EXERCISE DESCRIPTION: Extract the listing below in full, unchanged.

AVAILABLE DATA:
##########

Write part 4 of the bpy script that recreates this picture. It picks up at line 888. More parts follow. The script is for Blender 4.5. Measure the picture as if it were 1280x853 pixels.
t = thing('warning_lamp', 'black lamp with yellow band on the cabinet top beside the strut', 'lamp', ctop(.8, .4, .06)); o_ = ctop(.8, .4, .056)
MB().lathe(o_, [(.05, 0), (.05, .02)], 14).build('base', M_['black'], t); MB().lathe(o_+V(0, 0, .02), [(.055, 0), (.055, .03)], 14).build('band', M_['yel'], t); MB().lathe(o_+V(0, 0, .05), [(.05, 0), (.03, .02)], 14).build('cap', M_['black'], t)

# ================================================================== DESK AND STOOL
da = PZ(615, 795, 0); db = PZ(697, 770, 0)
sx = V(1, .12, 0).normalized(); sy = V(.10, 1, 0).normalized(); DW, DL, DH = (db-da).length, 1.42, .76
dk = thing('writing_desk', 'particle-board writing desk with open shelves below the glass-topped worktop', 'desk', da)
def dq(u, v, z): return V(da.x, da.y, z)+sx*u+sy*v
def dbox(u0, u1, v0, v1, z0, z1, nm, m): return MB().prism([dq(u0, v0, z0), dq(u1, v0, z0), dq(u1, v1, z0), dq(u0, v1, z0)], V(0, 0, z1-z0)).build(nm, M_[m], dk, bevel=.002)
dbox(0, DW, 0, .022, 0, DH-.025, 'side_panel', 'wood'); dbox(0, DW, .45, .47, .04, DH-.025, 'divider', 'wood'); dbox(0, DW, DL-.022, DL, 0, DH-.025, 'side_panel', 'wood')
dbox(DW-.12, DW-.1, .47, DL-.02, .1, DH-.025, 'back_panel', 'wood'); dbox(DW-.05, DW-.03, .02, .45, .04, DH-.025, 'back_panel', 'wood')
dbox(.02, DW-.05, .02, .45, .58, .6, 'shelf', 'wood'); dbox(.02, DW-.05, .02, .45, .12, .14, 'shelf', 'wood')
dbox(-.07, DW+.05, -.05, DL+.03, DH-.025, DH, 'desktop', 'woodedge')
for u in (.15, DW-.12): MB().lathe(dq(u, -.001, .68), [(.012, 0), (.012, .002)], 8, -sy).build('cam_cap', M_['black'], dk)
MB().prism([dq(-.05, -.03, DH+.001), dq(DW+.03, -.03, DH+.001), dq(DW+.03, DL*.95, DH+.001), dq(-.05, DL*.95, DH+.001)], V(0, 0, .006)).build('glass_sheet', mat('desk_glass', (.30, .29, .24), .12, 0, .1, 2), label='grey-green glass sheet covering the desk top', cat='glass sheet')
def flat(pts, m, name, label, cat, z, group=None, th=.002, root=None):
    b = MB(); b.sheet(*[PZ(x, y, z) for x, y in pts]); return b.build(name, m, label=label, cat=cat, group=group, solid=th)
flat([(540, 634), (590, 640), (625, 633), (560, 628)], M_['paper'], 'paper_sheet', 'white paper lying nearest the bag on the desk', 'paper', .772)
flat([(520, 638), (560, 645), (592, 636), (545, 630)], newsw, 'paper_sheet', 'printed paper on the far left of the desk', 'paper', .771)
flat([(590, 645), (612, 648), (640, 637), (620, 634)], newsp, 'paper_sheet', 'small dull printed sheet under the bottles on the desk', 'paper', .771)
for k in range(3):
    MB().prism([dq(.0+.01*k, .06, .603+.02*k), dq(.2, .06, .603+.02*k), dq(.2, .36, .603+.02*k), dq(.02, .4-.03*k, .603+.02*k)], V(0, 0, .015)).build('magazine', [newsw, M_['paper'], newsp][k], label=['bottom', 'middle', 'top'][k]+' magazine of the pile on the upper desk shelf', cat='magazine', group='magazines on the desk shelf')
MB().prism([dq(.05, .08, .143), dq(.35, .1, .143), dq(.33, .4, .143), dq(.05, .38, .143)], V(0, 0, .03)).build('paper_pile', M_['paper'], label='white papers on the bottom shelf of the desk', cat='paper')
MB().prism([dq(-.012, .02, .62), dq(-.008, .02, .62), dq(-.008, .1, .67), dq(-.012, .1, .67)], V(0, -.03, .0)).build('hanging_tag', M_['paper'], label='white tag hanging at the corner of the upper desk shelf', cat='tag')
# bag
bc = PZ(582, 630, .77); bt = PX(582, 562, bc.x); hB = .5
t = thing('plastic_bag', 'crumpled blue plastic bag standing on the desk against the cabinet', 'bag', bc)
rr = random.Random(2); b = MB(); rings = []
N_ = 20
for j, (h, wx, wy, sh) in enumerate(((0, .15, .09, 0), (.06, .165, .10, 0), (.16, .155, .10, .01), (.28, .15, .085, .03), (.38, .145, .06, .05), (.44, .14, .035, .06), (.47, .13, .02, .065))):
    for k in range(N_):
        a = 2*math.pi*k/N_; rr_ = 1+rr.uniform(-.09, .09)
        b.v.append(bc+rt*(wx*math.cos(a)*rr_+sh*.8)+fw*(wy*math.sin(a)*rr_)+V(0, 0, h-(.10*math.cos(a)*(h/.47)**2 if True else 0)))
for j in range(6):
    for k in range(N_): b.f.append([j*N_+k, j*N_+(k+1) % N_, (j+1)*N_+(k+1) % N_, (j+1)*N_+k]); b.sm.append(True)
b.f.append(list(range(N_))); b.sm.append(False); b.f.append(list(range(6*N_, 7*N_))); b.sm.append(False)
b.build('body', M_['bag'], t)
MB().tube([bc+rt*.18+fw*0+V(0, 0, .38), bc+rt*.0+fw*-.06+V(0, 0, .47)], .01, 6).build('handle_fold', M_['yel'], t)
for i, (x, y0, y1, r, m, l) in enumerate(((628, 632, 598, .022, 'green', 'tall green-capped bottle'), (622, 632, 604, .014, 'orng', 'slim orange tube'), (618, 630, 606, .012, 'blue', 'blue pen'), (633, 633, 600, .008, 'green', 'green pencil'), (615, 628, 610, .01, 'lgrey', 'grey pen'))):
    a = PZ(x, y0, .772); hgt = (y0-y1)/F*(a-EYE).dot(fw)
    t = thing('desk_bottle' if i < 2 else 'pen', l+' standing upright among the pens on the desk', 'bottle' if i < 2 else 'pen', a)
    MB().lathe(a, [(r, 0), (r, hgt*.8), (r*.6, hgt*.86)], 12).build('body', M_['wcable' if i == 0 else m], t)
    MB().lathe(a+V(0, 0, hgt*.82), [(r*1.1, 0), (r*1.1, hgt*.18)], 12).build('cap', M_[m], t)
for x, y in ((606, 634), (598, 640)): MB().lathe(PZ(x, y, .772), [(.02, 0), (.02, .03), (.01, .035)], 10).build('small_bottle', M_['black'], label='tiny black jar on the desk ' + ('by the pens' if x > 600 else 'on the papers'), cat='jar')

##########

FULL ANSWER:
Write part 4 of the bpy script that recreates this picture. It picks up at line 888. More parts follow. The script is for Blender 4.5. Measure the picture as if it were 1280x853 pixels.
t = thing('warning_lamp', 'black lamp with yellow band on the cabinet top beside the strut', 'lamp', ctop(.8, .4, .06)); o_ = ctop(.8, .4, .056)
MB().lathe(o_, [(.05, 0), (.05, .02)], 14).build('base', M_['black'], t); MB().lathe(o_+V(0, 0, .02), [(.055, 0), (.055, .03)], 14).build('band', M_['yel'], t); MB().lathe(o_+V(0, 0, .05), [(.05, 0), (.03, .02)], 14).build('cap', M_['black'], t)

# ================================================================== DESK AND STOOL
da = PZ(615, 795, 0); db = PZ(697, 770, 0)
sx = V(1, .12, 0).normalized(); sy = V(.10, 1, 0).normalized(); DW, DL, DH = (db-da).length, 1.42, .76
dk = thing('writing_desk', 'particle-board writing desk with open shelves below the glass-topped worktop', 'desk', da)
def dq(u, v, z): return V(da.x, da.y, z)+sx*u+sy*v
def dbox(u0, u1, v0, v1, z0, z1, nm, m): return MB().prism([dq(u0, v0, z0), dq(u1, v0, z0), dq(u1, v1, z0), dq(u0, v1, z0)], V(0, 0, z1-z0)).build(nm, M_[m], dk, bevel=.002)
dbox(0, DW, 0, .022, 0, DH-.025, 'side_panel', 'wood'); dbox(0, DW, .45, .47, .04, DH-.025, 'divider', 'wood'); dbox(0, DW, DL-.022, DL, 0, DH-.025, 'side_panel', 'wood')
dbox(DW-.12, DW-.1, .47, DL-.02, .1, DH-.025, 'back_panel', 'wood'); dbox(DW-.05, DW-.03, .02, .45, .04, DH-.025, 'back_panel', 'wood')
dbox(.02, DW-.05, .02, .45, .58, .6, 'shelf', 'wood'); dbox(.02, DW-.05, .02, .45, .12, .14, 'shelf', 'wood')
dbox(-.07, DW+.05, -.05, DL+.03, DH-.025, DH, 'desktop', 'woodedge')
for u in (.15, DW-.12): MB().lathe(dq(u, -.001, .68), [(.012, 0), (.012, .002)], 8, -sy).build('cam_cap', M_['black'], dk)
MB().prism([dq(-.05, -.03, DH+.001), dq(DW+.03, -.03, DH+.001), dq(DW+.03, DL*.95, DH+.001), dq(-.05, DL*.95, DH+.001)], V(0, 0, .006)).build('glass_sheet', mat('desk_glass', (.30, .29, .24), .12, 0, .1, 2), label='grey-green glass sheet covering the desk top', cat='glass sheet')
def flat(pts, m, name, label, cat, z, group=None, th=.002, root=None):
    b = MB(); b.sheet(*[PZ(x, y, z) for x, y in pts]); return b.build(name, m, label=label, cat=cat, group=group, solid=th)
flat([(540, 634), (590, 640), (625, 633), (560, 628)], M_['paper'], 'paper_sheet', 'white paper lying nearest the bag on the desk', 'paper', .772)
flat([(520, 638), (560, 645), (592, 636), (545, 630)], newsw, 'paper_sheet', 'printed paper on the far left of the desk', 'paper', .771)
flat([(590, 645), (612, 648), (640, 637), (620, 634)], newsp, 'paper_sheet', 'small dull printed sheet under the bottles on the desk', 'paper', .771)
for k in range(3):
    MB().prism([dq(.0+.01*k, .06, .603+.02*k), dq(.2, .06, .603+.02*k), dq(.2, .36, .603+.02*k), dq(.02, .4-.03*k, .603+.02*k)], V(0, 0, .015)).build('magazine', [newsw, M_['paper'], newsp][k], label=['bottom', 'middle', 'top'][k]+' magazine of the pile on the upper desk shelf', cat='magazine', group='magazines on the desk shelf')
MB().prism([dq(.05, .08, .143), dq(.35, .1, .143), dq(.33, .4, .143), dq(.05, .38, .143)], V(0, 0, .03)).build('paper_pile', M_['paper'], label='white papers on the bottom shelf of the desk', cat='paper')
MB().prism([dq(-.012, .02, .62), dq(-.008, .02, .62), dq(-.008, .1, .67), dq(-.012, .1, .67)], V(0, -.03, .0)).build('hanging_tag', M_['paper'], label='white tag hanging at the corner of the upper desk shelf', cat='tag')
# bag
bc = PZ(582, 630, .77); bt = PX(582, 562, bc.x); hB = .5
t = thing('plastic_bag', 'crumpled blue plastic bag standing on the desk against the cabinet', 'bag', bc)
rr = random.Random(2); b = MB(); rings = []
N_ = 20
for j, (h, wx, wy, sh) in enumerate(((0, .15, .09, 0), (.06, .165, .10, 0), (.16, .155, .10, .01), (.28, .15, .085, .03), (.38, .145, .06, .05), (.44, .14, .035, .06), (.47, .13, .02, .065))):
    for k in range(N_):
        a = 2*math.pi*k/N_; rr_ = 1+rr.uniform(-.09, .09)
        b.v.append(bc+rt*(wx*math.cos(a)*rr_+sh*.8)+fw*(wy*math.sin(a)*rr_)+V(0, 0, h-(.10*math.cos(a)*(h/.47)**2 if True else 0)))
for j in range(6):
    for k in range(N_): b.f.append([j*N_+k, j*N_+(k+1) % N_, (j+1)*N_+(k+1) % N_, (j+1)*N_+k]); b.sm.append(True)
b.f.append(list(range(N_))); b.sm.append(False); b.f.append(list(range(6*N_, 7*N_))); b.sm.append(False)
b.build('body', M_['bag'], t)
MB().tube([bc+rt*.18+fw*0+V(0, 0, .38), bc+rt*.0+fw*-.06+V(0, 0, .47)], .01, 6).build('handle_fold', M_['yel'], t)
for i, (x, y0, y1, r, m, l) in enumerate(((628, 632, 598, .022, 'green', 'tall green-capped bottle'), (622, 632, 604, .014, 'orng', 'slim orange tube'), (618, 630, 606, .012, 'blue', 'blue pen'), (633, 633, 600, .008, 'green', 'green pencil'), (615, 628, 610, .01, 'lgrey', 'grey pen'))):
    a = PZ(x, y0, .772); hgt = (y0-y1)/F*(a-EYE).dot(fw)
    t = thing('desk_bottle' if i < 2 else 'pen', l+' standing upright among the pens on the desk', 'bottle' if i < 2 else 'pen', a)
    MB().lathe(a, [(r, 0), (r, hgt*.8), (r*.6, hgt*.86)], 12).build('body', M_['wcable' if i == 0 else m], t)
    MB().lathe(a+V(0, 0, hgt*.82), [(r*1.1, 0), (r*1.1, hgt*.18)], 12).build('cap', M_[m], t)
for x, y in ((606, 634), (598, 640)): MB().lathe(PZ(x, y, .772), [(.02, 0), (.02, .03), (.01, .035)], 10).build('small_bottle', M_['black'], label='tiny black jar on the desk ' + ('by the pens' if x > 600 else 'on the papers'), cat='jar')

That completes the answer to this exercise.